Ele é o que os economistas chamam de um indivíduo "present biased". O peso que ele dá ao presente, à sua vida imediata, é excessivo. Aqueles que têm carimbada em sua mente a ideologia da perseguição das elites vão argumentar que quem tem um salário tão diminuto não tem como poupar. Isso tem um fundo de verdade, mas sabemos que se trata de uma verdade parcial. Cada um de nós conhece, tem muito perto de si, pessoas que, por mais que ganhem, sempre dão um jeito de terminar o mês devendo, gastando mais que ganharam.
Tenho uma opinião a respeito dessa nossa característica: isso se deve ao nosso clima ameno, tropical. E a Europa, pequena mas com um grande número de países, é um exemplo claro de que o clima é importante na criação nas sociedades da necessidade de se planejar. Os países nórdicos europeus são muito mais avançados que os mediterrâneos nesse quesito.

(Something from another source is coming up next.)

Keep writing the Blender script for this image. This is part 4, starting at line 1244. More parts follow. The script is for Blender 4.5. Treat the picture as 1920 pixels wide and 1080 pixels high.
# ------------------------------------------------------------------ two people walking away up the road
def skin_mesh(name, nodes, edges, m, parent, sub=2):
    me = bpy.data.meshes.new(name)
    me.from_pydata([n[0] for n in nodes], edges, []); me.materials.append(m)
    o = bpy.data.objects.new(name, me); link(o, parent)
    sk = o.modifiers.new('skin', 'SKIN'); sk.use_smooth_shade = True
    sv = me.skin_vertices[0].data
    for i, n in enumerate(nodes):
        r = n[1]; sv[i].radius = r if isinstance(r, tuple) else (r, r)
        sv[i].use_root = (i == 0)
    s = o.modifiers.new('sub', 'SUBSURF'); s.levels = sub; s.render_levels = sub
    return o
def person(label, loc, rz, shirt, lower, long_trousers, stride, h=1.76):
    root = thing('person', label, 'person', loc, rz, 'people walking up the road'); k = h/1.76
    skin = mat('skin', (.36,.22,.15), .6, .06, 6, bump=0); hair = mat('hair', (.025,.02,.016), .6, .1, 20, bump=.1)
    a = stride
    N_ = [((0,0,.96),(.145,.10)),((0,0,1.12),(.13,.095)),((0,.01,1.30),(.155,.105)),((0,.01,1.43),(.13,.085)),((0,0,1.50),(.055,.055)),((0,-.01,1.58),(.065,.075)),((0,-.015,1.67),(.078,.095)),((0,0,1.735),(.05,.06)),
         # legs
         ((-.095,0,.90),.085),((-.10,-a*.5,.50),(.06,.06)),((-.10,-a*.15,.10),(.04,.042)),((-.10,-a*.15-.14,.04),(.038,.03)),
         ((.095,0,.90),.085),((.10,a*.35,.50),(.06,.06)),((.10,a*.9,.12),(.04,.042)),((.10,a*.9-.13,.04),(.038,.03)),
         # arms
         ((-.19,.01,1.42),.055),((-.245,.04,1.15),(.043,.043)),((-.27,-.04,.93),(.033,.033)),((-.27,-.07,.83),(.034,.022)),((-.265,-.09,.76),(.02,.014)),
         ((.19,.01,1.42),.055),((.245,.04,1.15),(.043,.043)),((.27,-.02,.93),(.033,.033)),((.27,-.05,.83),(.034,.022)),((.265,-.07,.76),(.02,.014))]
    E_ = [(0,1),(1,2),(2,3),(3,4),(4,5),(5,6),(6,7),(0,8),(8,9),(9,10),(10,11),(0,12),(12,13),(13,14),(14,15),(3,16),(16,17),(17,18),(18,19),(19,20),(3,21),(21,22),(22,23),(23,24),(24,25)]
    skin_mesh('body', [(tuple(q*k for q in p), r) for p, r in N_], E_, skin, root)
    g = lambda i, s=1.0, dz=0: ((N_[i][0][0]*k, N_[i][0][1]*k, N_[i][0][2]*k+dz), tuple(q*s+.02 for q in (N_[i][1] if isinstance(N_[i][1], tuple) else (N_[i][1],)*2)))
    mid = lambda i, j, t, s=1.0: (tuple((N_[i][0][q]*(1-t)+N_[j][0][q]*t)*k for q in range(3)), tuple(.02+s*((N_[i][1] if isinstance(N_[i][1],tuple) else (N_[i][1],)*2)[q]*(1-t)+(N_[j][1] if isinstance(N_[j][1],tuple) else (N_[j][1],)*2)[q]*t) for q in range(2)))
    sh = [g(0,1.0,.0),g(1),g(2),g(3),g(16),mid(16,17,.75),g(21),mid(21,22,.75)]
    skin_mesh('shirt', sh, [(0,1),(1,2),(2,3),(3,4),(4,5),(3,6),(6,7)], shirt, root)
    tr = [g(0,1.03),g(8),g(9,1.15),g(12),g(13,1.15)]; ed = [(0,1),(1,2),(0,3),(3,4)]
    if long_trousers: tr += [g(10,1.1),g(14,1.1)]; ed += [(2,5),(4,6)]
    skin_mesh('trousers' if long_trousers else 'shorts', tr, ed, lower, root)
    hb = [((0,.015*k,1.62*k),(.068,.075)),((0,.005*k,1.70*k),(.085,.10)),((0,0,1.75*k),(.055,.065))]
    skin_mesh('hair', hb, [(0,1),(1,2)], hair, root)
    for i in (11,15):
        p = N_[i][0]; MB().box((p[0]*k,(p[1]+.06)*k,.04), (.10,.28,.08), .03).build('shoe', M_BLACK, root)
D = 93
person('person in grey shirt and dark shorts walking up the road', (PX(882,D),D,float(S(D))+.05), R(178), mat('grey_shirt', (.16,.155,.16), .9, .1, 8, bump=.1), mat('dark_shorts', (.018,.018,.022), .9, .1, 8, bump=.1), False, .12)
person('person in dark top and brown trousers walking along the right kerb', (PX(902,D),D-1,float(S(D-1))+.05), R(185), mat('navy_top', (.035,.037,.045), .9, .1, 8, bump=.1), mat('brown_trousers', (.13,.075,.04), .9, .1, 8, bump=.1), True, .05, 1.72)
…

Aqui no Brasil a preparação para o inverno só se faz, ou só se fazia, dadas as mudanças climáticas, no Sul e nas comunidades das montanhas. Já peguei 5 graus negativos em Gonçalves, MG, anos atrás, mas duvido que isso volte a acontecer. Mas voltemos à reportagem.
Ela mostra que 65% dos brasileiros não poupam para o futuro, e que mesmo entre os mais ricos metade deles não fazem reservas. Isso a meu ver é resultado do regime paternalista que foi criado na ilusão de que a "viúva", o poder público, iria tomar conta desse problema, mas que pouco a pouco se concluiu que essa conta não fechava.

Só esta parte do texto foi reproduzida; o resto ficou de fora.